Problem description: Reproduce all of the material exactly as shown.

Dataset extract:
>>>

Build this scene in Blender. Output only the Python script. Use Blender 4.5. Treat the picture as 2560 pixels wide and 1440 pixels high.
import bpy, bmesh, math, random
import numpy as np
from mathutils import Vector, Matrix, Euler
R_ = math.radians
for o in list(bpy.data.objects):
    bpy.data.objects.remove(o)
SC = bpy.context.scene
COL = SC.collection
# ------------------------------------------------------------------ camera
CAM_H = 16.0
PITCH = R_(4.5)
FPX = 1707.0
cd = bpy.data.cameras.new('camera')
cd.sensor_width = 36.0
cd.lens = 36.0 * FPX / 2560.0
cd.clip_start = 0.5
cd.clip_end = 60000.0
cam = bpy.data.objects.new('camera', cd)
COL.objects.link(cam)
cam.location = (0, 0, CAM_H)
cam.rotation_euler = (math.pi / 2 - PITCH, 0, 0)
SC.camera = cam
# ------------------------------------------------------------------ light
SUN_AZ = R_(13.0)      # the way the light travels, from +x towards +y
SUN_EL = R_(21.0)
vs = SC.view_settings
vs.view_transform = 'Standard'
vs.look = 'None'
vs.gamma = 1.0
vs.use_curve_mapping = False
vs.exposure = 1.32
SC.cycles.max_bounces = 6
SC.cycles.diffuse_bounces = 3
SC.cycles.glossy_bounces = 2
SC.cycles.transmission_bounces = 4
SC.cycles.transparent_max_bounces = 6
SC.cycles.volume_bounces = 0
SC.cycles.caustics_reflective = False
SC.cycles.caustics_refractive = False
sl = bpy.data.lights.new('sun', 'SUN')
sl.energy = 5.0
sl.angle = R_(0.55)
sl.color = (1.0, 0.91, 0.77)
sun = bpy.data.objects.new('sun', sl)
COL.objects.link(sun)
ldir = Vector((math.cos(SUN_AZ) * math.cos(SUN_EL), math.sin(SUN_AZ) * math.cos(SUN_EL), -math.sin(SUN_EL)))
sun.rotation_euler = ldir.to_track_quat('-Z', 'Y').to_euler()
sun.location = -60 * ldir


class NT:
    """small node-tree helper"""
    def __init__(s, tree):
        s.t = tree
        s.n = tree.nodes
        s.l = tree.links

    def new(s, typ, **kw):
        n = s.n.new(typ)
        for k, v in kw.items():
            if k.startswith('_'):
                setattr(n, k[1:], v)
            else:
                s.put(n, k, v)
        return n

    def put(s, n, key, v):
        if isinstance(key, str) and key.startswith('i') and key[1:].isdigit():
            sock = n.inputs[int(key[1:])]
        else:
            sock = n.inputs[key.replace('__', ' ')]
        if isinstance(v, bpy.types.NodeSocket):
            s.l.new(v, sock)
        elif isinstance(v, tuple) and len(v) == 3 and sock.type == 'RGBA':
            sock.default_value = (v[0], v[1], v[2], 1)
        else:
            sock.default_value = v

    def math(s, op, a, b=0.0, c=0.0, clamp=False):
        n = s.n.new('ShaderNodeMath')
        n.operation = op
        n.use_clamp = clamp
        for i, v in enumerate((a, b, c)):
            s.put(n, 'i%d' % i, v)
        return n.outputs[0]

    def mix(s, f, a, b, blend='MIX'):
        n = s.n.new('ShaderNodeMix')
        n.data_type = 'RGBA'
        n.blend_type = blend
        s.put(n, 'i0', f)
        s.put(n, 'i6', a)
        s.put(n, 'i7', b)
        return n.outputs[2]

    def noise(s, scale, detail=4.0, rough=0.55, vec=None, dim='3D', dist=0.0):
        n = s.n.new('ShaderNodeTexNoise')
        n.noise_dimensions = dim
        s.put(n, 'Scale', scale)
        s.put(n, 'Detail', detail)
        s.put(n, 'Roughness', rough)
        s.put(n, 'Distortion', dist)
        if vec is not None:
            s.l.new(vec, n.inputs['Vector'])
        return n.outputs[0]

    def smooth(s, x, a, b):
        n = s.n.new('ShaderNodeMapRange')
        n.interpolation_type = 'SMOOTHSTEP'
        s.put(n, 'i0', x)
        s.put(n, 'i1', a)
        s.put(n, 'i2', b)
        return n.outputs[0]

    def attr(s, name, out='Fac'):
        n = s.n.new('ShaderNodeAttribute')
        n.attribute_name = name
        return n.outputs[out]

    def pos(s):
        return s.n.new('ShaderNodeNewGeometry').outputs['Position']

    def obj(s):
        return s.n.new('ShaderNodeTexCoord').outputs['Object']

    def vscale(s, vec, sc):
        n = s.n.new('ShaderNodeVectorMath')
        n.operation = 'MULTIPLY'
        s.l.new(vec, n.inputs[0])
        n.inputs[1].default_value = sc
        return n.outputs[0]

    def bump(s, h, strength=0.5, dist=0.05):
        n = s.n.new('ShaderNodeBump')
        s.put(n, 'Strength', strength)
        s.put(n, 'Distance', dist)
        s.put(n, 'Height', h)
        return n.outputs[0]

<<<

Reply to the task:
Build this scene in Blender. Output only the Python script. Use Blender 4.5. Treat the picture as 2560 pixels wide and 1440 pixels high.
import bpy, bmesh, math, random
import numpy as np
from mathutils import Vector, Matrix, Euler
R_ = math.radians
for o in list(bpy.data.objects):
    bpy.data.objects.remove(o)
SC = bpy.context.scene
COL = SC.collection
# ------------------------------------------------------------------ camera
CAM_H = 16.0
PITCH = R_(4.5)
FPX = 1707.0
cd = bpy.data.cameras.new('camera')
cd.sensor_width = 36.0
cd.lens = 36.0 * FPX / 2560.0
cd.clip_start = 0.5
cd.clip_end = 60000.0
cam = bpy.data.objects.new('camera', cd)
COL.objects.link(cam)
cam.location = (0, 0, CAM_H)
cam.rotation_euler = (math.pi / 2 - PITCH, 0, 0)
SC.camera = cam
# ------------------------------------------------------------------ light
SUN_AZ = R_(13.0)      # the way the light travels, from +x towards +y
SUN_EL = R_(21.0)
vs = SC.view_settings
vs.view_transform = 'Standard'
vs.look = 'None'
vs.gamma = 1.0
vs.use_curve_mapping = False
vs.exposure = 1.32
SC.cycles.max_bounces = 6
SC.cycles.diffuse_bounces = 3
SC.cycles.glossy_bounces = 2
SC.cycles.transmission_bounces = 4
SC.cycles.transparent_max_bounces = 6
SC.cycles.volume_bounces = 0
SC.cycles.caustics_reflective = False
SC.cycles.caustics_refractive = False
sl = bpy.data.lights.new('sun', 'SUN')
sl.energy = 5.0
sl.angle = R_(0.55)
sl.color = (1.0, 0.91, 0.77)
sun = bpy.data.objects.new('sun', sl)
COL.objects.link(sun)
ldir = Vector((math.cos(SUN_AZ) * math.cos(SUN_EL), math.sin(SUN_AZ) * math.cos(SUN_EL), -math.sin(SUN_EL)))
sun.rotation_euler = ldir.to_track_quat('-Z', 'Y').to_euler()
sun.location = -60 * ldir


class NT:
    """small node-tree helper"""
    def __init__(s, tree):
        s.t = tree
        s.n = tree.nodes
        s.l = tree.links

    def new(s, typ, **kw):
        n = s.n.new(typ)
        for k, v in kw.items():
            if k.startswith('_'):
                setattr(n, k[1:], v)
            else:
                s.put(n, k, v)
        return n

    def put(s, n, key, v):
        if isinstance(key, str) and key.startswith('i') and key[1:].isdigit():
            sock = n.inputs[int(key[1:])]
        else:
            sock = n.inputs[key.replace('__', ' ')]
        if isinstance(v, bpy.types.NodeSocket):
            s.l.new(v, sock)
        elif isinstance(v, tuple) and len(v) == 3 and sock.type == 'RGBA':
            sock.default_value = (v[0], v[1], v[2], 1)
        else:
            sock.default_value = v

    def math(s, op, a, b=0.0, c=0.0, clamp=False):
        n = s.n.new('ShaderNodeMath')
        n.operation = op
        n.use_clamp = clamp
        for i, v in enumerate((a, b, c)):
            s.put(n, 'i%d' % i, v)
        return n.outputs[0]

    def mix(s, f, a, b, blend='MIX'):
        n = s.n.new('ShaderNodeMix')
        n.data_type = 'RGBA'
        n.blend_type = blend
        s.put(n, 'i0', f)
        s.put(n, 'i6', a)
        s.put(n, 'i7', b)
        return n.outputs[2]

    def noise(s, scale, detail=4.0, rough=0.55, vec=None, dim='3D', dist=0.0):
        n = s.n.new('ShaderNodeTexNoise')
        n.noise_dimensions = dim
        s.put(n, 'Scale', scale)
        s.put(n, 'Detail', detail)
        s.put(n, 'Roughness', rough)
        s.put(n, 'Distortion', dist)
        if vec is not None:
            s.l.new(vec, n.inputs['Vector'])
        return n.outputs[0]

    def smooth(s, x, a, b):
        n = s.n.new('ShaderNodeMapRange')
        n.interpolation_type = 'SMOOTHSTEP'
        s.put(n, 'i0', x)
        s.put(n, 'i1', a)
        s.put(n, 'i2', b)
        return n.outputs[0]

    def attr(s, name, out='Fac'):
        n = s.n.new('ShaderNodeAttribute')
        n.attribute_name = name
        return n.outputs[out]

    def pos(s):
        return s.n.new('ShaderNodeNewGeometry').outputs['Position']

    def obj(s):
        return s.n.new('ShaderNodeTexCoord').outputs['Object']

    def vscale(s, vec, sc):
        n = s.n.new('ShaderNodeVectorMath')
        n.operation = 'MULTIPLY'
        s.l.new(vec, n.inputs[0])
        n.inputs[1].default_value = sc
        return n.outputs[0]

    def bump(s, h, strength=0.5, dist=0.05):
        n = s.n.new('ShaderNodeBump')
        s.put(n, 'Strength', strength)
        s.put(n, 'Distance', dist)
        s.put(n, 'Height', h)
        return n.outputs[0]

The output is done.